First, a weather report: KNIM reports we've had six inches of rain since it started on Saturday.
When I opened the mailbox yesterday (we just got back from Omaha), I said, "Aww!" There was a big ol' envelope in there the exact same width as my Symphonians novel.
But, a very nice letter on top from the boss:
Dear Ms. Cordell:
First off, you have done a wonderful job revising THE SYMPHONIANS. It is an incredibly honest and moving protrayal of adolescence. You have turned Kathy into a believable and relatable heroine. It is easy to see in her facets of millions of teenage girls -- her hesitant speech, her constant internal monologue of self-correction, her daydreams of having the right words to correct any problem. Her painful awkwardness is clear in the narration -- bringing the reader to not only sympathize with Kathy's frustration with her inability to get her words out but also to root and hope for her happiness.
(Hooray! I'm getting there.)
Nevertheless, I still have reservations about the manuscript. It still feels overlong, and I can't help but think it might be nice if it were about 75 to 100 pages shorter.
(She's right about that ... I got nervous printing it because I was using so much paper!)
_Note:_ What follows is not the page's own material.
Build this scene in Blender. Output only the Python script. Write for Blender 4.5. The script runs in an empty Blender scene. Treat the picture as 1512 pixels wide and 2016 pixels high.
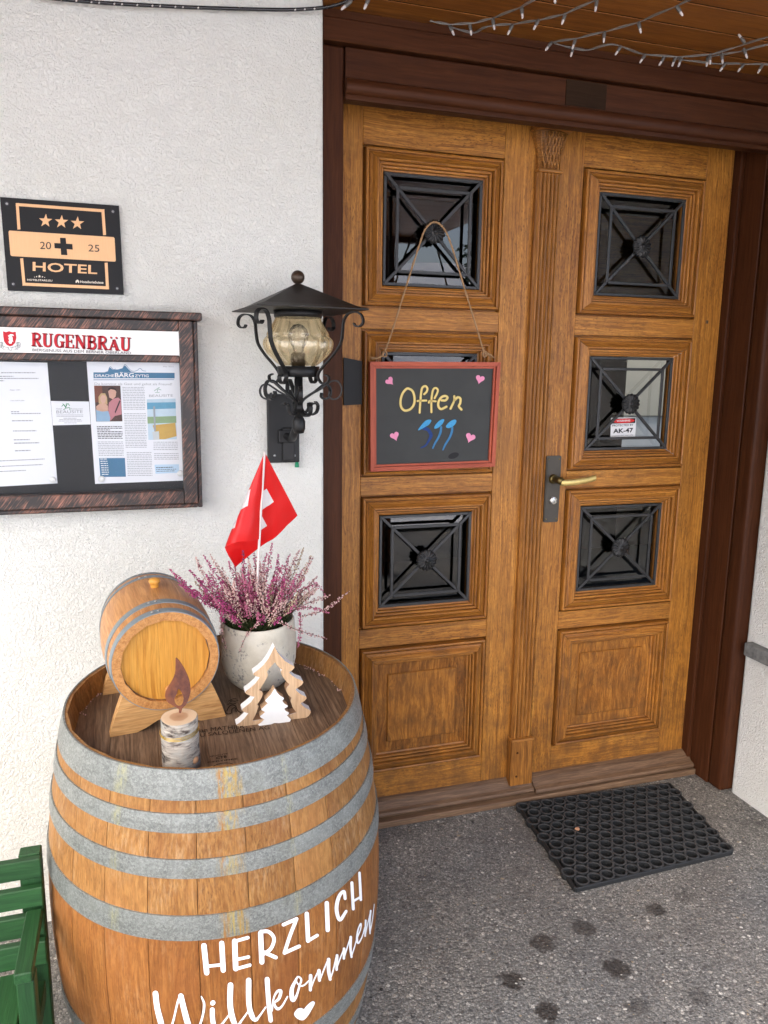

The Symphonians trouble me. I liked and cared for them very much as characters, but I wish there was a clearer transition between Kathy's life and their story. A disconnect of some sort exists -- I felt like I was reading two separate stories that were thrown together simply because they both deal with domestic abuse. Granted, there are points in Kathy's narrative where she wishes she could be like one of her characters -- but she wishes to possess aspects of their personalities in situations that don't have anything to do with domestic abuse until the end of the manuscript. As a reader, I desperately wanted some tangible connection between the two stories that I could hold on to -- I wanted to know the events that triggered the manuscript to transition from Kathy's narrative to the Symphonians and back.
(I've had other people say the same thing, too. I thought I had finally dovetailed the small novel into the larger one -- apparently I haven't yet.)
There are problematic areas of connection in the manuscript ... and several nagging questions left unanswered (Do Noel and Kathy get together? Does Kathy finish the Symphonians's story because she no longer needs to fill the emotional space in her life with their presence now that she has friends like Yvonne?). Important characters like Noel and Kathy's mother are not developed enough. I wanted to see some sort of positive interaction between Kathy and her mother (I couldn't see any sort of connection between them -- highly unrealistic for a mother-daughter pair who appear to be trying to figure one another out) and Kathy's father is relatively non-existent (odd for a man who is said to have spent an entire morning helping out his parents next door repair a shower rod).
(She's right about that too.)
Then the letter details some smaller issues that need work -- a couple of places in the MS that seemed author-engineered, not organic; a soap-opera-like moment; some odd quirks in Kay's character that seem too odd. And then the final sentence, "If you do choose to revise again, please know that I'd be happy to reconsider this."
So I have that going for me.
Anyway, here's where you-all can help. Does anybody know of any books that feature a novel-within-a-novel? I need some models. Also, if you know of any writing books that address the narrative-within-a-narrative issue, point them out to me. I could really use some guidance on that front.
I'll go over the Symphonians today and tomorrow (it is a big tome) to try and see the story through fresh eyes. Then back to work on the raccoon story until the end of the month, just to keep my momentum up on it. I'm not tired of working on it yet, so I'm reluctant to put it aside. And that'll give my unconscious mind time to mull over the Symphonians and work up some ideas.
So ... not good news, but not bad news either. I can deal, though I'll moan and groan under my breath when I start figuring out how much work is really in store for me!